Alternative 'lite' utilities for Pironman 5 case

I absolutely love the Pironman 5 case for the RPi5, however the expansive set of heavy python scripts in a virtual environment with a public network facing port all running as root was something I was uncomfortable with.

So I ended up sitting down and writing some alternative utilities, one just to control the ‘LED strip’ on the IO expander, and another for rendering status updates on the OLED display.

This is very much a “v0.0.1” alpha release, however it’s minimally feature-complete, with the monitoring tool using lua scripting to specify what to render and where so you can change to a large degree what’s shown, and the ‘leds’ tool likewise works quite well to easily and quickly control the LEDs to call from other scripts to use as notification alerts or similar.

I need to add image loading support to allow changing the ‘image masks’ applied to the rendered OLED display, and more graphics primitives for the Lua scripting to be able to take advantage of, but I felt this had reached the point it was useful enough to share a link to the github repo for other Pironman 5 users.

https://github.com/WolfWings/pironman5-lite/

I’ll update this topic as I update the repo, but in the meantime I hope it’s useful to someone else as well.

So at this point I’ve finished updating the repository with enough additional features (including optional ‘sixel’ rendering of the OLED output on the console for easier remote testing of screen layouts) and the code has been cleaned up enough I’m bumping the ‘version’ from v0.0.1 to v0.1.0 and figured I’d update here.

screenshot

It now supports the following ‘sensors’ directly:

  • CPU temperature
  • CPU usage (calculated as ‘100% - idle’ every second over a 5-second window for simplicity)
  • Disk usage (broken down by every mounted filesystem from /dev based on statvfs() )
  • The current time, with the os.date() function enabled for time formatting

For rendering it is a little more limited there, but supports:

  • Text printing in 5x8, 8x16, 12x24, and 16x32 fonts.
  • Rectangle fill and erase commands.
  • Stripe-aligned Rectangle copy commands (to implement scrolling one frame to the next)
  • A static final ‘overlay’ which can have any pixels forced on, forced off, or left alone

The ‘overlay’ is implemented from a basic text file for simplicity, and the scripting built around Lua, specifically LuaJIT so the Lua 5.1 dialect that most are familiar with, as an example here is the default built-in script that generates the above rendering:

oled.print( 24,  0, string.format( '%4.1fC', sensors.temperature ), 3 )
oled.print( 24, 24, string.format( '%7.3fF', ( sensors.temperature * 1.8 ) + 32 ), 2 )
oled.print( 26, 40, string.format( '%3i%% CPU', sensors.cpu ), 1 )
oled.print( 26, 48, string.format( '%3i%% used /', ( sensors.disk[ '/' ].total - sensors.disk[ '/' ].free ) * 100 / sensors.disk[ '/' ].total ), 1 )
oled.print( 26, 56, os.date( '%d-%b %H:%M', sensors.time ), 1 )
oled.copyrect( 96, 0, 126, 63, -1, 0 )
oled.eraserect( 126, 0, 126, 63 )
oled.fillrect( 126, 64 - ( sensors.cpu * 0.60 ), 126, 63 )
oled.fillrect(   1, 84 - sensors.temperature, 23, 63 )

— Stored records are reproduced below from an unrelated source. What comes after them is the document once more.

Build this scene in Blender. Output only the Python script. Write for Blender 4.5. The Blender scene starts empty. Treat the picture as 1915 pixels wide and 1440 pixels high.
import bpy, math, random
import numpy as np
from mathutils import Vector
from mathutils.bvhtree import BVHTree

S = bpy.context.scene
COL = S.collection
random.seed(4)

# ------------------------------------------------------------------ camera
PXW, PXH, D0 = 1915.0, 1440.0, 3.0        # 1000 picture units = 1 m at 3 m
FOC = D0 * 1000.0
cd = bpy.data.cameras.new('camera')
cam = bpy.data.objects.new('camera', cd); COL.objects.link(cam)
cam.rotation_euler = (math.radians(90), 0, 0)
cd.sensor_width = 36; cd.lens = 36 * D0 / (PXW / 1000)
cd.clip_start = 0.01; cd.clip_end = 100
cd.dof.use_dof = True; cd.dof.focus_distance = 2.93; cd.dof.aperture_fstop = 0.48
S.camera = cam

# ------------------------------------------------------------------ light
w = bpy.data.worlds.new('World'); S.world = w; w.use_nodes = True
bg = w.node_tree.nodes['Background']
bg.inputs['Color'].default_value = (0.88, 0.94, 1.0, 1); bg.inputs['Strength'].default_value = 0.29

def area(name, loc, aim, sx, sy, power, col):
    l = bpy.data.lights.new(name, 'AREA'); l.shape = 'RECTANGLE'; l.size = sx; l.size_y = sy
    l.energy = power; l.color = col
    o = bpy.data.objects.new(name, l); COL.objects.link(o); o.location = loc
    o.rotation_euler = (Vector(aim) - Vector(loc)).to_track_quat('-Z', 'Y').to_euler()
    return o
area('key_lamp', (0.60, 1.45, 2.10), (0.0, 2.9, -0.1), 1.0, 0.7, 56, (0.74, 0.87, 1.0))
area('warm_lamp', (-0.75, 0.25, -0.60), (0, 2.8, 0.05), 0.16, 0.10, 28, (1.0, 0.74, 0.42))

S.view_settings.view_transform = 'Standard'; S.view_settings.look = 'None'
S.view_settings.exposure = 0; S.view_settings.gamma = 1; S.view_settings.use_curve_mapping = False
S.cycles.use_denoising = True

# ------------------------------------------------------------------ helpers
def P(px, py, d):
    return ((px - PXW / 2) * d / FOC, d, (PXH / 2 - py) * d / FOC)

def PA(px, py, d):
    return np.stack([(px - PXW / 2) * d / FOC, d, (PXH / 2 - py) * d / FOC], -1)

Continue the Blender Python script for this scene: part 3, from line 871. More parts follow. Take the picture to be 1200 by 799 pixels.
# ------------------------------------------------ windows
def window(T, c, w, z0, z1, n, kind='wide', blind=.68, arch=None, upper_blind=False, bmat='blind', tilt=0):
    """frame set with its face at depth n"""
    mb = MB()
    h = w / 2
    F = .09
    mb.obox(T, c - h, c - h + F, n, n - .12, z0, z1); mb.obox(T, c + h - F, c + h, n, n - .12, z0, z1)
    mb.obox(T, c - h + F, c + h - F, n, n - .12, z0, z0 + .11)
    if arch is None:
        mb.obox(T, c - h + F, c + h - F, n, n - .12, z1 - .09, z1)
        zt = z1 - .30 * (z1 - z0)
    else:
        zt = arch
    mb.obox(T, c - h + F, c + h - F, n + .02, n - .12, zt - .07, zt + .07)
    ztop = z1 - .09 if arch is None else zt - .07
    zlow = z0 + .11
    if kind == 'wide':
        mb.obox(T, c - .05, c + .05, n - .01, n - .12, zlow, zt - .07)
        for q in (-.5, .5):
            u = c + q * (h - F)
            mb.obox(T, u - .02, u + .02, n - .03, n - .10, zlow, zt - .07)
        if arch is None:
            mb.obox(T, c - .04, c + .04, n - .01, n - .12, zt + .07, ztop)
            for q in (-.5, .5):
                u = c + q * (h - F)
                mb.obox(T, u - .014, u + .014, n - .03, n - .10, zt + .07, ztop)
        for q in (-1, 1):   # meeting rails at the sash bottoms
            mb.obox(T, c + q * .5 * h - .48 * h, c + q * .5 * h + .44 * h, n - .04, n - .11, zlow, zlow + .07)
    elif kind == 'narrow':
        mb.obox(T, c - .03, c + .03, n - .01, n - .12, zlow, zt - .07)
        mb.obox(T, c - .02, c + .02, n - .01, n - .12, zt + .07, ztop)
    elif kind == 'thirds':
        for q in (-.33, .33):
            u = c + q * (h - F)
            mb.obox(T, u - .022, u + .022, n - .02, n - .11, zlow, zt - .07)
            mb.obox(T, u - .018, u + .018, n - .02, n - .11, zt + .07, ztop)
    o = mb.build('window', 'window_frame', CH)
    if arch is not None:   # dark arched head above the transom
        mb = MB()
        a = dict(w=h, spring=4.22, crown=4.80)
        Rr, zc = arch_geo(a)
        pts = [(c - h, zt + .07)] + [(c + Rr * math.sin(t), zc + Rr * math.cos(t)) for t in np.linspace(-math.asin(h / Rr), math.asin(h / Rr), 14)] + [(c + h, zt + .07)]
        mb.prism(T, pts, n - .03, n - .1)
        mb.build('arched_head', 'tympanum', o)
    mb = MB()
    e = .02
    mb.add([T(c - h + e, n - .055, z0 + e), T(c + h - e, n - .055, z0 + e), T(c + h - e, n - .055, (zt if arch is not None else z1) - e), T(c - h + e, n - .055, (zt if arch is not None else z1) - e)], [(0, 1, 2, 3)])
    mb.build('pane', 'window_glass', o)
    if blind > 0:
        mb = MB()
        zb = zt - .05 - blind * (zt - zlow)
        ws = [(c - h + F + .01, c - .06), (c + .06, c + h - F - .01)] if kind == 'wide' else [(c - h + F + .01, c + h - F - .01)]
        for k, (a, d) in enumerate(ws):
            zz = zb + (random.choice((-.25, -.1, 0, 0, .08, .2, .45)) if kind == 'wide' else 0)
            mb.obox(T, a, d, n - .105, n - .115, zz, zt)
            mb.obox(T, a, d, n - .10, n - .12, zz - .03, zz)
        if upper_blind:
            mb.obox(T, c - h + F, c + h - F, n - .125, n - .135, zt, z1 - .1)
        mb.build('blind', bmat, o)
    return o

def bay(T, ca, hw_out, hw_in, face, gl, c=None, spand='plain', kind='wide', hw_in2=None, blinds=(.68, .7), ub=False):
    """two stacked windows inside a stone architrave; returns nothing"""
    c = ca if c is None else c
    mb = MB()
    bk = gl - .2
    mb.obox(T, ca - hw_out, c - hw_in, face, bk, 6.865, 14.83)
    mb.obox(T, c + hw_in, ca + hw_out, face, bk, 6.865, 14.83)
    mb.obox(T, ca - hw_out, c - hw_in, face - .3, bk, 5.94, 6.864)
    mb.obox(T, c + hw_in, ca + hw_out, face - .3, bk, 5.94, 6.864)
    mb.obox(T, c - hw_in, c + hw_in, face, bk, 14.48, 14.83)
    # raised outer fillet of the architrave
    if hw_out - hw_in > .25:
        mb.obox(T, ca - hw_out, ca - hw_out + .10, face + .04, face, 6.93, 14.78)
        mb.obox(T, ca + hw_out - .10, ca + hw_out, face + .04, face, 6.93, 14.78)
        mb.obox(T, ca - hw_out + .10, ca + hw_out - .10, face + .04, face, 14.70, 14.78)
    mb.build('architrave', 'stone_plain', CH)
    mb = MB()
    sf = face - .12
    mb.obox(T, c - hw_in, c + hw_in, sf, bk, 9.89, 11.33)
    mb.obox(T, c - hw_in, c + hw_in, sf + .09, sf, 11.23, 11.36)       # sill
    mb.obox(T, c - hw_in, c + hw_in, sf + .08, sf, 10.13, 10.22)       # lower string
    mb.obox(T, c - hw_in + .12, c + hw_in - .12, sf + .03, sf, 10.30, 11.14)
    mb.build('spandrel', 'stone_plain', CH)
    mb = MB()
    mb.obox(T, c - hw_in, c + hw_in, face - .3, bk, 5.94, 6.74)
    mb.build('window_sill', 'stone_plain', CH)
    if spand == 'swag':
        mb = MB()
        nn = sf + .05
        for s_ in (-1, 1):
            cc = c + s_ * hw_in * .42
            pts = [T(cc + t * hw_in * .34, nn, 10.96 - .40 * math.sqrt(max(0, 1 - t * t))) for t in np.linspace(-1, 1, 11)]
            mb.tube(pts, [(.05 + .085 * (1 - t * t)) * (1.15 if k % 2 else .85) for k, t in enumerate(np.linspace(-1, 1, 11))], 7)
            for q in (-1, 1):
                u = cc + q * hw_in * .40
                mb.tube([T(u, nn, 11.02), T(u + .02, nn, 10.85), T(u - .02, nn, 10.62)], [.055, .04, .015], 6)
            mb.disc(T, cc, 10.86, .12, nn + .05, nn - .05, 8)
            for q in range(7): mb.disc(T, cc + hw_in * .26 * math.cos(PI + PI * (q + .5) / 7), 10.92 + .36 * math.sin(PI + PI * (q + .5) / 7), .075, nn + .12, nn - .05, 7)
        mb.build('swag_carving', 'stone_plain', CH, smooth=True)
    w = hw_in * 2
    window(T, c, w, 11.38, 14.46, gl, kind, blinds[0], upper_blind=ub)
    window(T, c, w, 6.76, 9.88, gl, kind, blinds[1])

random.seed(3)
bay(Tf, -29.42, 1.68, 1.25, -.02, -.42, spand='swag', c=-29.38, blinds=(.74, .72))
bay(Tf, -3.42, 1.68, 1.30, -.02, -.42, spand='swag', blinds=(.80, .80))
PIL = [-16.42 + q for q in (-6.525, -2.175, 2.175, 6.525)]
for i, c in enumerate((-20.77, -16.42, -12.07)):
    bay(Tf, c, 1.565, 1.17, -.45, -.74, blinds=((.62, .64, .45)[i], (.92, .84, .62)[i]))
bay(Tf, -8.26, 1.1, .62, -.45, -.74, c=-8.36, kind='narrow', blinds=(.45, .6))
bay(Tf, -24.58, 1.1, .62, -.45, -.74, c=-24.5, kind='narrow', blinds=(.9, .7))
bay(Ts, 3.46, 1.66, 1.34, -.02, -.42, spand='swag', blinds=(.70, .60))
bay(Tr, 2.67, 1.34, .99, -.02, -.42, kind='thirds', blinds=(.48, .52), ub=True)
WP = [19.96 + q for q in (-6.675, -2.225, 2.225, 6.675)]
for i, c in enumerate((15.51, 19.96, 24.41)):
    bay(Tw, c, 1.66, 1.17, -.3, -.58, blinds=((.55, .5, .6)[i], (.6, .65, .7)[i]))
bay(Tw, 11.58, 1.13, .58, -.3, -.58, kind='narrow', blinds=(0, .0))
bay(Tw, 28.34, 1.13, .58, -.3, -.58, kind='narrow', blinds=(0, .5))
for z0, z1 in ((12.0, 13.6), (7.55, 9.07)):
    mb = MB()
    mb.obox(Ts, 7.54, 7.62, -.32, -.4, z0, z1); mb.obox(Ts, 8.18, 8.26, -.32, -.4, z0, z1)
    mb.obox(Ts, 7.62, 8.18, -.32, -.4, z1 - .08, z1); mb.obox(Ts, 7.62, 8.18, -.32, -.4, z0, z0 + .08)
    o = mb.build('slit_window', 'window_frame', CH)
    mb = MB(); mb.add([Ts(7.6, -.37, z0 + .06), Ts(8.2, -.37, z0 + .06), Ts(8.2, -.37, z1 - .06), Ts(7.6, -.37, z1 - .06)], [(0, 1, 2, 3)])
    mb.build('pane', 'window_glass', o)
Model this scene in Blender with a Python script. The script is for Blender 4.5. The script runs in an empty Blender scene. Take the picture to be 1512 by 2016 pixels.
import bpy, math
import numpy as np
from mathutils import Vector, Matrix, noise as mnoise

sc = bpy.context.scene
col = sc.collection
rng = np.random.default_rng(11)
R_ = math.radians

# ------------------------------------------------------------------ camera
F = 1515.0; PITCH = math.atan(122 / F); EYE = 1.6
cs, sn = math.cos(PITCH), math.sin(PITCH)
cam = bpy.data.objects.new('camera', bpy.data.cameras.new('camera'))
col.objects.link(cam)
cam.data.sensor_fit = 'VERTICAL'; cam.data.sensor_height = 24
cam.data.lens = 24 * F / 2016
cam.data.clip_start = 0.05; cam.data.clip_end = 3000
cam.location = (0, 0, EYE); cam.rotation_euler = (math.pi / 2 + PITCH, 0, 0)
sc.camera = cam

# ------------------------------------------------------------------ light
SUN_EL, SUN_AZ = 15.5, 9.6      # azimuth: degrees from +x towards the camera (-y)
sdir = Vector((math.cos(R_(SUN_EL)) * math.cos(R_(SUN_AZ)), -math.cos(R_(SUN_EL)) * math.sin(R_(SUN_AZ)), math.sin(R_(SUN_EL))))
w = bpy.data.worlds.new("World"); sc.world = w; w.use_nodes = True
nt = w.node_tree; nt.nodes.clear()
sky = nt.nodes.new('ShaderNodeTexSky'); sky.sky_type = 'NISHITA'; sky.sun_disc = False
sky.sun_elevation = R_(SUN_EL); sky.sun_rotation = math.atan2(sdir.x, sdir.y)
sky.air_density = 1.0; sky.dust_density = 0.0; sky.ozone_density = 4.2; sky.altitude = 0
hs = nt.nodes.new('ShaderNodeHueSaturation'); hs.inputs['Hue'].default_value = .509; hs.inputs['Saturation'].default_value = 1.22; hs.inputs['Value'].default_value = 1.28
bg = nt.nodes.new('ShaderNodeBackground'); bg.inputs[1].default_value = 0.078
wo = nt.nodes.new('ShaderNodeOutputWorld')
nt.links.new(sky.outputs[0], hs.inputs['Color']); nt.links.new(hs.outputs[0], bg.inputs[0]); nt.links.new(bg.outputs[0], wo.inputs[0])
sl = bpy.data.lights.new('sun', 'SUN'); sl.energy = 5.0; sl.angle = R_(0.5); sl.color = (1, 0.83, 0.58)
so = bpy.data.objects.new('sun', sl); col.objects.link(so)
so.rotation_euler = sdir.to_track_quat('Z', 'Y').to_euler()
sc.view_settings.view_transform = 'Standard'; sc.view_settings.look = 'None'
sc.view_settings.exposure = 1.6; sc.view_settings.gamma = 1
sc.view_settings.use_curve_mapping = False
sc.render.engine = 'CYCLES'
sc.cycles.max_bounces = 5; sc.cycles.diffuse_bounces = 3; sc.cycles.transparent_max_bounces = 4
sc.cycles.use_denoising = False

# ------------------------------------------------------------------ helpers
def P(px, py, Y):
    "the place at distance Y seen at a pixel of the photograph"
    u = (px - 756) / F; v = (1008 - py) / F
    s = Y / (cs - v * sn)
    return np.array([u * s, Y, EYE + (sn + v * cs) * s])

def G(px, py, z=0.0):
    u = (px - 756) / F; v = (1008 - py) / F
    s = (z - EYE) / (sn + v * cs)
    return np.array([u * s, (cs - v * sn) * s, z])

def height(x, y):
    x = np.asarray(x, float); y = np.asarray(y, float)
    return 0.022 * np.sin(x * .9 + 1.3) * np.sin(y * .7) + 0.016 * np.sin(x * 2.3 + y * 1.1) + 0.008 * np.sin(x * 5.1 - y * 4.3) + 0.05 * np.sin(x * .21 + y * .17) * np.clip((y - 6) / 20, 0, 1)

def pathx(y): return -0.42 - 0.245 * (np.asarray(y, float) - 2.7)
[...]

I’m working on a proper SystemD unit file next and installation scripts/packaging at this point, and if anyone can suggest additional ‘sensors’ to add I’m happy to do so but this is fairly complete and usable at this point including on more than just the Pironman 5 cases but anything that has one of these 128x64 SSD1306 based OLED screens.